Başbakan Ahmet Davutoğlu, çözüm sürecine ilişkin, "Biz hükümet olarak bütün bu konularda hazırlıklarımızı yaptık. Her türlü çalışmanın da yürütülmesi konusunda arkadaşlara da gerekli talimatları verdik. Birkaç kanaldan bu anlamda çalışmalar sürdürülüyor. Tabi neticesini de hep birlikte göreceğiz. İnşallah bu bahar Türkiye'de çok daha güzel bir siyasi ortamda da, sosyal ortamda da güzel bir bahar havasının gelmesini sağlayacak gelişmelere sahne olur." dedi.

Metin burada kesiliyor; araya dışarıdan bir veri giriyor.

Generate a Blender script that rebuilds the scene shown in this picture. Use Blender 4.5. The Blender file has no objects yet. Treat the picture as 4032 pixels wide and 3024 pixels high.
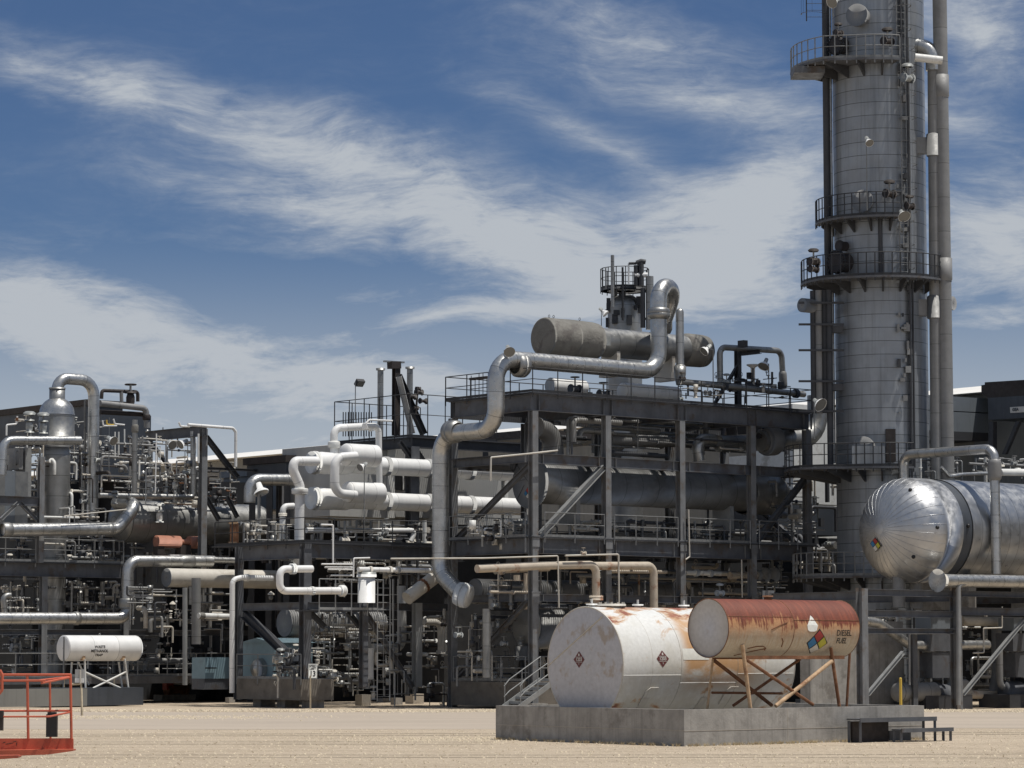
import bpy, math, random
from mathutils import Vector as V, Matrix
random.seed(7)
PI=math.pi; R=math.radians
C=bpy.context.scene; COL=C.collection
# ---------------------------------------------------------------- camera
F=11500.0; CX,CY=2016.0,1512.0; EYE=2.55; HZ=2560.0
TH=math.atan((HZ-CY)/F)
cd=bpy.data.cameras.new('camera'); cam=bpy.data.objects.new('camera',cd); COL.objects.link(cam)
cam.location=(0,0,EYE); cam.rotation_euler=(PI/2+TH,0,0)
cd.sensor_width=36.0; cd.lens=36.0*F/4032.0; cd.clip_end=6000; cd.clip_start=0.5
C.camera=cam
C.render.resolution_x=1024; C.render.resolution_y=768
C.view_settings.view_transform='Standard'; C.view_settings.look='None'; C.view_settings.exposure=0.0; C.view_settings.gamma=1
# ---------------------------------------------------------------- sun + sky
SUNV=V((.333,-.086,1.0)).normalized()
SEL=math.asin(SUNV.z); SAZ=math.atan2(SUNV.x,SUNV.y)
sd=bpy.data.lights.new('sun','SUN'); sd.energy=4.2; sd.angle=R(.5); sd.color=(1,.955,.89)
sun=bpy.data.objects.new('sun',sd); COL.objects.link(sun); sun.rotation_euler=SUNV.to_track_quat('Z','Y').to_euler(); sun.location=(30,60,80)
W=bpy.data.worlds.new('World'); C.world=W; W.use_nodes=True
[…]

Davutoğlu, Ordu'da Doğu Karadeniz Projesi Eylem Planı'nı (DOKAP) açıkladı. Daha sonra bir gazetecinin çözüm sürecine ilişkin sorusuna cevap veren Davutoğlu, şunları söyledi:

"Çözüm süreci sabırla yönetilmesi gereken bir süreç. Nitekim 2005 yılında sayın cumhurbaşkanımızın Diyarbakır konuşmasından bu yana yaklaşık 10 yıldır her türlü yöntemi ve her türlü çalışmayı sürdürerek nihayete eriştirmek istediğimiz hayati, milli bir projedir. Son iki yıl içinde önemli bir ivme kazanıldı. Ama maalesef 2013 Mayıs'ında tam da silahlı unsurların Türkiye'yi terk etmesi ve silahlı mücadeleye son verilmesi beklentisi oluşmuşken önce Gezi olayları dolayısıyla ortaya çıkan provokatif atmosfer, daha sonra Türkiye'ye ve hükümetimize dönük bir çok komplo girişimleri -17\25 Aralık gibi- bu süreçte bazı aksamalara yol açtı. Ama geçen sene bu konudaki en önemli adım haziran ayında yasal bir çerçevenin çıkarılması ile sağlandı. 6-7 Ekim olaylarının olumsuz etkileri aşıldıktan sonra biz hükümet olarak yasanın gerektirdiği çözüm süreci kurullarını oluşturduk ve yoğun bir tempo ile de bu konularda mesafe kat edilmesi için çalışmaları sürdürdük."

Davutoğlu, şöyle devam etti: "Doğrudur; son haftalarda bu tempo arttı. Dikkat ederseniz iki gün önce de ben Ankara'da tekrar çözüm süreci kurulunu topladım, son gelişmeleri değerlendirdik. Artık özellikle de Türkiye'de bütün siyasi görüşlerin rahatlıkla katılabildiği, serbest seçimlerin gerçekleşeceği bir ortama girmişken beklentimiz ve olması gereken şey Türkiye'de artık hangi görüş olursa olsun demokratik siyaseti benimsemesi ve silahlı mücadeleden veya yöntemlerden tümüyle uzaklaşması lazım. Bu açık iradeyi görmek arzusundayız. Bu açık irade ortaya çıktığında Türkiye'de demokratik siyasetin alanı da genişleyecek, her şey çok daha rahat şartlarda konuşulur hale gelecek. Ama 6-7 Ekim olaylarında olduğu gibi eğer tekrar provokatif şiddet ortamına dönülmesi yönüne bir eğilim olursa tabi bu konuda tavrımız da açık ve nettir. Ümit ederiz ki herkes bütün bu yaşanan süreçlerden gerekli dersi almıştır ve önümüzdeki günlerde kamuoyumuzda olumlu yankılar yapacak güzel gelişmelerin olması yönünde gerekli adımlar atılır. Biz hükümet olarak bütün bu konularda hazırlıklarımızı yaptık. Her türlü çalışmanın da yürütülmesi konusunda arkadaşlara da gerekli talimatları verdik. Birkaç kanaldan bu anlamda çalışmalar sürdürülüyor. Tabi neticesini de hep birlikte göreceğiz. İnşallah bu bahar Türkiye'de çok daha güzel bir siyasi ortamda da, sosyal ortamda da güzel bir bahar havasının gelmesini sağlayacak gelişmelere sahne olur."